On Wednesday I took a staycation* day off of work to hang out with my partner, relax, and also check out an exhibit at the Franklin Institute on mathematical patterns in nature since I won tickets through a Yelp giveaway.

I would recommend it, if you’re a member already and are only spending an extra $5 to go, as it’s not a big exhibit (but the maze is really fun!). It took us about 20 minutes to do the entire exhibit, and we’re fairly dedicated as far as museum go-ers go.

BUT LET’S TALK ABOUT MATH

The exhibit is definitely an excuse to have a cool mirror maze as a central feature, but the rest of the interactives focused on three major patterns: spiral, golden ratio, fractal branching and voronoi. The creators of the exhibit have a nice read on each of these patterns.

Fractal branching reminded me of the really great Strange Loop talk, “Practical Fractals in Space,” so that was fun, and of course spirals and golden ratios felt a bit old hat.

But voronoi patterns!! How interesting.

A voronoi pattern is where defined areas exist such that the generating point in an area (a polygon) is closest to that point than any other point. Whoaaaa. That’s it in my own words, but you can read what WolframAlpha has to say about it too. According to them, Voronoi diagrams are from “as early at 1644”!

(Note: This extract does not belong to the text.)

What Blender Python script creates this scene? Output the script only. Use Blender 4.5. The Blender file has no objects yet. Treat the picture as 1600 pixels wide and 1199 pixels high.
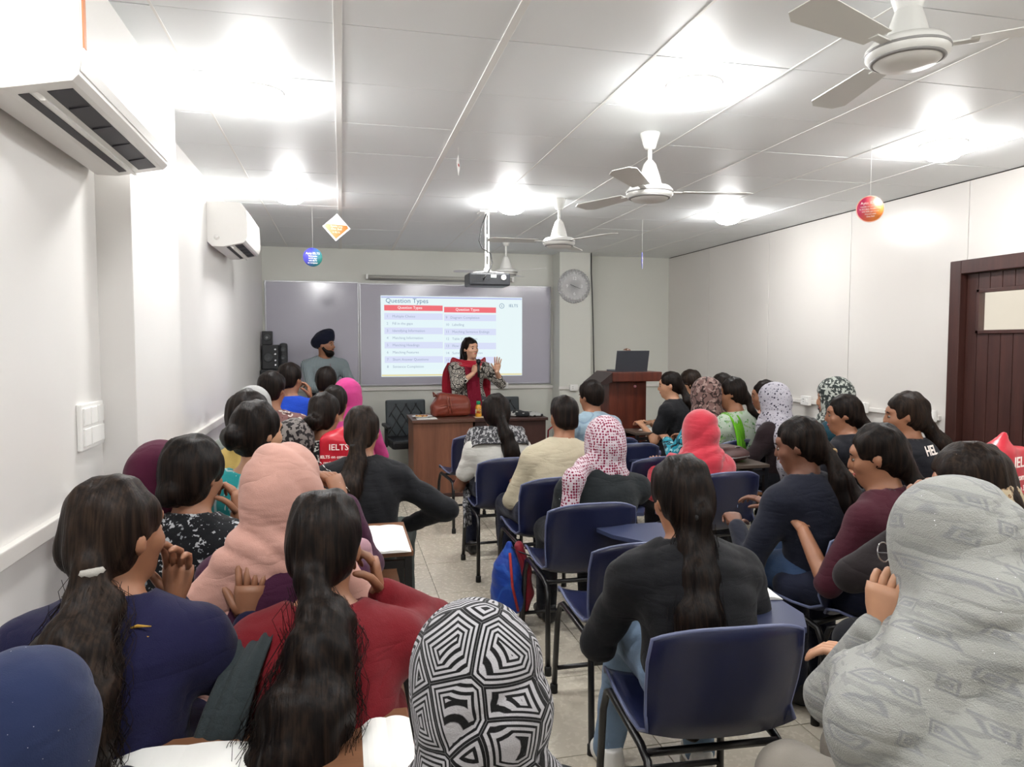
import bpy, bmesh, math, random
import numpy as np
from mathutils import Vector, Matrix, Euler

random.seed(7); RNG = np.random.default_rng(7)
SC = bpy.context.scene
COL = SC.collection
PI = math.pi

# ---------------------------------------------------------------- camera
cam_d = bpy.data.cameras.new('camera'); cam = bpy.data.objects.new('camera', cam_d)
COL.objects.link(cam); SC.camera = cam
cam_d.sensor_width = 36.0; cam_d.lens = 36.0 * 1120 / 1600; cam_d.clip_start = 0.02
cam.location = (0, 0, 1.5)
cam.rotation_euler = (math.radians(90 - 3.194), 0, math.radians(-13.34))

# ---------------------------------------------------------------- world, exposure
w = bpy.data.worlds.new('world'); SC.world = w; w.use_nodes = True
w.node_tree.nodes['Background'].inputs[0].default_value = (1.0, 0.97, 0.92, 1)
w.node_tree.nodes['Background'].inputs[1].default_value = 2.0
SC.view_settings.view_transform = 'Standard'; SC.view_settings.look = 'None'
SC.view_settings.exposure = 0.85; SC.view_settings.gamma = 1.0
SC.view_settings.use_curve_mapping = False
LAMP_STRENGTH = 80.0           # ceiling LED diffusers
SLIDE_STRENGTH = 0.62           # projected picture on the white board

# ================================================================ materials
MATS = {}
def srgb(*c):
    if len(c) == 1 and isinstance(c[0], str):
        h = c[0].lstrip('#'); c = tuple(int(h[i:i+2], 16) / 255 for i in (0, 2, 4))
    return tuple((v / 12.92 if v <= .04045 else ((v + .055) / 1.055) ** 2.4) for v in c) + (1,)

def base_mat(name):
    m = bpy.data.materials.new(name); m.use_nodes = True
    nt = m.node_tree; b = nt.nodes['Principled BSDF']
    MATS[name] = m
    return m, nt, b

def coords(nt, scale=(1, 1, 1), rot=(0, 0, 0), loc=(0, 0, 0)):
    tc = nt.nodes.new('ShaderNodeTexCoord'); mp = nt.nodes.new('ShaderNodeMapping')
    nt.links.new(tc.outputs['Object'], mp.inputs['Vector'])
    mp.inputs['Scale'].default_value = scale; mp.inputs['Rotation'].default_value = rot; mp.inputs['Location'].default_value = loc
    return mp.outputs[0]

def mth(nt, op, a, b=None, clamp=False):
    n = nt.nodes.new('ShaderNodeMath'); n.operation = op; n.use_clamp = clamp
    for i, v in enumerate((a, b)):
        if v is None: continue
        if isinstance(v, (int, float)): n.inputs[i].default_value = v
        else: nt.links.new(v, n.inputs[i])
    return n.outputs[0]

def mix(nt, fac, a, b):
    n = nt.nodes.new('ShaderNodeMix'); n.data_type = 'RGBA'
    for i, v in ((0, fac), (6, a), (7, b)):
        if isinstance(v, (tuple, float, int)): n.inputs[i].default_value = v
        else: nt.links.new(v, n.inputs[i])
    return n.outputs[2]

def add_bump(nt, b, h, strength, dist=.01):
    n = nt.nodes.new('ShaderNodeBump'); n.inputs['Strength'].default_value = strength; n.inputs['Distance'].default_value = dist
    nt.links.new(h, n.inputs['Height']); nt.links.new(n.outputs[0], b.inputs['Normal'])

def noise(nt, vec, scale, detail=3, rough=.5):
    n = nt.nodes.new('ShaderNodeTexNoise'); n.inputs['Scale'].default_value = scale
    n.inputs['Detail'].default_value = detail; n.inputs['Roughness'].default_value = rough
    nt.links.new(vec, n.inputs['Vector']); return n.outputs['Fac']

def voro(nt, vec, scale, feature='F1', rand=1.0, out='Distance'):
    n = nt.nodes.new('ShaderNodeTexVoronoi'); n.feature = feature
    n.inputs['Scale'].default_value = scale; n.inputs['Randomness'].default_value = rand
    nt.links.new(vec, n.inputs['Vector']); return n.outputs[out]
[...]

I looked for a few online interactives so you can play with this and:

I still kiiinda want to make my own, so we’ll see 🙂 There’s obviously no lack of interesting examples!

You know what else is cool? The next day, THE NEXT DAY, at work, we were talking about tooltips on charts. Turns out you can use this math to make tooltips more useful, Victory Charts uses a Voronoi diagram (optionally) to place tooltips.

If you’re in Philly and want to check out the maze, it’s in town until September 4th.